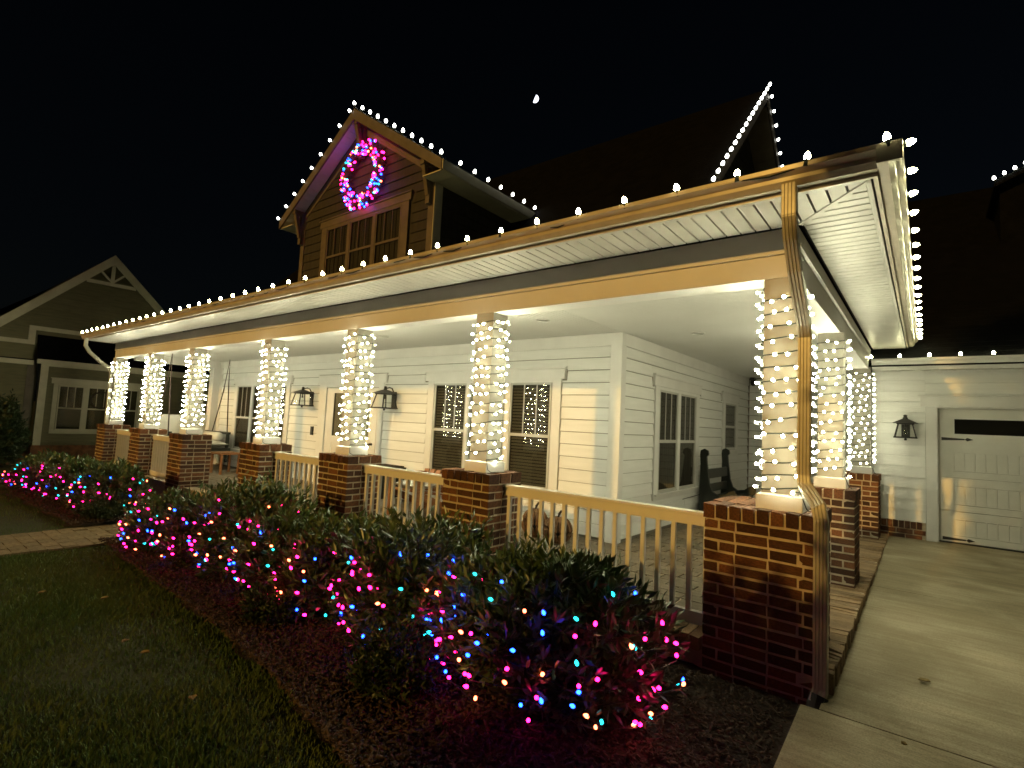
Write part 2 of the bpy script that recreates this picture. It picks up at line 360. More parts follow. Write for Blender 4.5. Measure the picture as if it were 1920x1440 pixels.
while x < -1.3: pbrick(pf, x, x+.064, 3.93, 4.16, FL-.1, FL-.004+rnd.uniform(-.004, .004), RB, 'edge_brick'); x += .075
st = setp(MB().box(-10.6, -8.5, 3.5, 3.95, -.05, .2).build('porch_step', M['rowlock']), kind='structure')

# ================================================================== HOUSE
H = thing('farmhouse', 'white farmhouse with lit wraparound porch, steep dark roofs and attached garage', 'house', (-6, 8, 0))
class Wall:                                     # u along the wall, w out of it
    def __init__(s, ax, base, sign): s.ax = ax; s.b = base; s.s = sign
    def p(s, u, w_, z): return (u, s.b+s.s*w_, z) if s.ax == 'y' else (s.b+s.s*w_, u, z)
    def box(s, m, u0, u1, w0, w1, z0, z1):
        a, b = s.p(u0, w0, z0), s.p(u1, w1, z1); m.box(a[0], b[0], a[1], b[1], z0, z1); return m
def boards(W, par, u0, u1, z0, z1, ex=.168, skip=(), mat='siding', seg=3.66, top=None):
    z = z0; r = 0
    while z < z1-.02:
        zt = min(z+ex, z1); a0, a1 = u0, u1
        if top: p, q = top(z+.02); a0, a1 = max(u0, p), min(u1, q)
        hit = [k for k in skip if k[3] > z+.012 and k[2] < zt-.012 and k[1] > a0 and k[0] < a1]
        us = sorted(set([a0, a1]+[min(max(v, a0), a1) for k in hit for v in k[:2]])); runs = []
        for p, q in zip(us, us[1:]):
            lo, hi = z, zt; c = (p+q)/2
            for k in hit:
                if k[0] < c < k[1]:
                    if k[2] <= lo+.012: lo = max(lo, k[3])
                    elif k[3] >= hi-.012: hi = min(hi, k[2])
                    else: hi = k[2]
            if hi-lo < .018: continue
            if runs and abs(runs[-1][1]-p) < 1e-6 and abs(runs[-1][2]-lo) < 1e-6 and abs(runs[-1][3]-hi) < 1e-6: runs[-1][1] = q
            else: runs.append([p, q, lo, hi])
        for p, q, lo_, hi_ in runs:
            if q-p < .03: continue
            a = p; first = True
            while a < q-.01:
                l = (seg*((r*.37+.21) % 1)*.8+.6) if first else seg; b = min(a+l, q); first = False
                if q-b < .25: b = q
                f0 = (lo_-z)/ex; f1 = (hi_-z)/ex; e = -.004; gp = .009 if lo_ == z else 0
                t0, t1 = .024-.018*f0, .024-.018*f1
                W_ = W.p; m = MB(); zl = lo_+gp
                m.hexa([W_(a, 0, zl), W_(b+e, 0, zl), W_(b+e, t0, zl), W_(a, t0, zl), W_(a, 0, hi_), W_(b+e, 0, hi_), W_(b+e, t1, hi_), W_(a, t1, hi_)])
                inst('siding_board', mesh('siding_board', m.v, m.f, M[mat]), par); a = b
        z += ex; r += 1
def window(W, par, units, z0, z1, trim, cap=True, blind='blind', mat='white', muntin=2, sill=True, meet=.5, sash='sash', d=0):
    a, b = units[0][0], units[-1][1]; m = MB()
    zt = z1+.075; zb = z0-.12
    W.box(m, a-trim, a-.045, 0, .032, zb, zt); W.box(m, b+.045, b+trim, 0, .032, zb, zt)
    W.box(m, a-.045, b+.045, 0, .03, z1+.03, zt); W.box(m, a-.045, b+.045, 0, .03, zb, z0-.03)
    win = m.build('window', M[mat], par)
    if cap:
        m = MB(); W.box(m, a-trim-.06, b+trim+.06, 0, .04, zt+.002, zt+.145); W.box(m, a-trim-.085, b+trim+.085, 0, .06, zt+.147, zt+.172); m.build('head_casing', M[mat], win)
    if sill: m = MB(); W.box(m, a-trim+.02, b+trim-.02, .034, .07, z0-.055, z0-.028); m.build('sill', M[mat], win)
    for i in range(len(units)-1):
        m = MB(); W.box(m, units[i][1]+.03, units[i+1][0]-.03, .002, .036, z0-.028, z1+.028); m.build('mullion', M[mat], win)
    for u0, u1 in units:
        m = MB(); e = .03
        for s in ((u0-e, u0, z0-e, z1+e), (u1, u1+e, z0-e, z1+e), (u0, u1, z1, z1+e), (u0, u1, z0-e, z0+.02)): W.box(m, s[0], s[1], .0, .026, s[2], s[3])
        zm = z0+(z1-z0)*meet; W.box(m, u0, u1, .004, .024, zm-.022, zm+.022); m.build('sash', M[sash], win)
        for k in range(muntin):
            c = u0+(u1-u0)*(k+1)/(muntin+1); m = MB(); W.box(m, c-.008, c+.008, .012, .0215, zm+.022, z1); m.build('muntin', M[sash], win)
        m = MB(); W.box(m, u0, u1, .008, .0115, zm+.022, z1); m.build('pane', M['glass'], win)
        m = MB(); W.box(m, u0, u1, .008, .0115, z0+.02, zm-.022); m.build('pane', M['glass'], win)
        m = MB()
        if blind == 'blind':
            z = z0+.02
            while z < z1-.01:
                W.box(m, u0+.005, u1-.005, -.018, -.006, z, z+.034); z += .046
        else:
            k = int((u1-u0)/.05)
            for q in range(k): W.box(m, u0+q*.05, u0+q*.05+.05, -.03, -.012+.008*math.sin(q*2.1), z0, z1)
        m.build('blind' if blind == 'blind' else 'curtain', M['blind' if blind == 'blind' else 'curt'], win)
    m = MB(); W.box(m, a-.02, b+.02, -.05, -.04, z0, z1); m.build('dark_interior', M['void'], win)
    return win
FW = Wall('y', 6.19, -1); SW = Wall('x', -3.1, 1); BW = Wall('y', 12.4, -1); GS = Wall('x', -.66, -1); GW = Wall('y', 10.35, -1)
WINA = [(-6.49, -5.81), (-5.68, -5.0), (-4.86, -4.18)]; WINL = [(-13.67, -13.0), (-12.85, -12.18), (-12.03, -11.36)]
WINB = [(7.46, 8.13), (8.29, 8.96)]; WINC = [(10.7, 11.36)]
XL = -14.78
def holewall(W, name, u0, u1, z0, z1, holes, thick=.16):
    m = MB(); us = sorted(set([u0, u1]+[h for q in holes for h in q[:2]]))
    for a, b in zip(us, us[1:]):
        hs = sorted([(q[2], q[3]) for q in holes if q[0] <= a+1e-6 and q[1] >= b-1e-6]); z = z0
        for h0, h1 in hs:
            if h0 > z: W.box(m, a, b, -thick, -.001, z, h0)
            z = h1
        if z < z1: W.box(m, a, b, -thick, -.001, z, z1)
    return m.build(name, M['wrap'], H)
def wh(units, z0, z1): return [(a-.02, b+.02, z0-.02, z1+.02) for a, b in ((units[0][0], units[-1][1]),)]
ZH = 2.445
fwall = holewall(FW, 'front_wall', XL, -3.101, FL-.05, 4.3, wh(WINA, .975, ZH)+wh(WINL, .93, ZH)+[(-9.5, -8.2, 1.4, 2.35)])
sk = [(-6.70, -3.98, .855, 2.52), (-6.78, -3.9, 2.5, 2.69), (-13.88, -11.15, .81, 2.52), (-13.96, -11.07, 2.5, 2.69), (-9.99, -7.86, FL, 2.5), (-10.07, -7.78, 2.5, 2.69), (-14.9, -14.64, 0, 4), (-3.243, -3.0, 0, 4)]
boards(FW, fwall, XL+.14, -3.24, FL+.03, 2.95, skip=sk)
swall = holewall(SW, 'side_wall', 6.19, 12.4, FL-.05, 4.3, wh(WINB, .98, ZH)+wh(WINC, 1.58, ZH))
sk = [(7.25, 9.17, .86, 2.52), (7.17, 9.25, 2.5, 2.69), (10.49, 11.57, 1.46, 2.52), (10.41, 11.65, 2.5, 2.69)]
boards(SW, swall, 6.29, 12.39, FL+.03, 2.95, skip=sk)
bw = holewall(BW, 'porch_end_wall', -3.1, -.66, FL-.05, 4.3, []); boards(BW, bw, -3.06, -.68, FL+.03, 3.1)
gs = holewall(GS, 'garage_side_wall', 10.36, 12.4, FL-.05, 4.0, []); boards(GS, gs, 10.4, 12.38, FL+.03, 3.1)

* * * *

> **Exercise objective**: Up to and including the line containing "-.05, .2).build('porch_step', M['rowlock']), kind='structure')", repeat every line from the start of the data, but none of the pictures.

> **Solution to the problem**:
Write part 2 of the bpy script that recreates this picture. It picks up at line 360. More parts follow. Write for Blender 4.5. Measure the picture as if it were 1920x1440 pixels.
while x < -1.3: pbrick(pf, x, x+.064, 3.93, 4.16, FL-.1, FL-.004+rnd.uniform(-.004, .004), RB, 'edge_brick'); x += .075
st = setp(MB().box(-10.6, -8.5, 3.5, 3.95, -.05, .2).build('porch_step', M['rowlock']), kind='structure')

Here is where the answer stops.